IN THE energy sector, we know one truth too well: you cannot industrialise in the dark.

- PRINCESS MTHOMBENI

For too long, South Africa's economic aspirations have flickered under the weight of an unstable power system. Factories stall, investors hesitate and young entrepreneurs fight to keep their doors open through blackouts.

As the world prepares for COP30, which will take place from 10 - 21 November 2025 in Belém, Brazil, South Africa has a rare opportunity to reset the conversation - to prove that climate responsibility and industrial growth can coexist. That conviction guided my message on behalf of the Black Business Council (BBC) at the National Ministerial Stakeholder Consultation hosted on 20 October 2025 by Minister Dion George of the Department of Forestry, Fisheries and the Environment (DFFE). Our call was simple but urgent: South Africa's transition to a low-carbon economy must be balanced, bankable and business-driven.

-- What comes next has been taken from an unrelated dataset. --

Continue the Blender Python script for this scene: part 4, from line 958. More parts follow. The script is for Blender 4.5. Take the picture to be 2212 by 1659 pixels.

Powering growth through balance South Africa's economy grew by just 0.6 percent in 2024, and only 0.8 percent in the second quarter of 2025, according to Statistics South Africa. Growth at this pace cannot create the jobs or revenue our nation needs. Energy insecurity remains the chief culprit, costing the economy billions in lost productivity each year. To break this cycle, we must stop viewing climate policy and economic policy as separate debates. Energy is the heartbeat of both. The BBC's position is clear: the transition must harness every viable technology - renewables, gas, nuclear and even coal - working together to deliver reliability, affordability and sustainability. "You can't build a modern economy on intermittent power alone."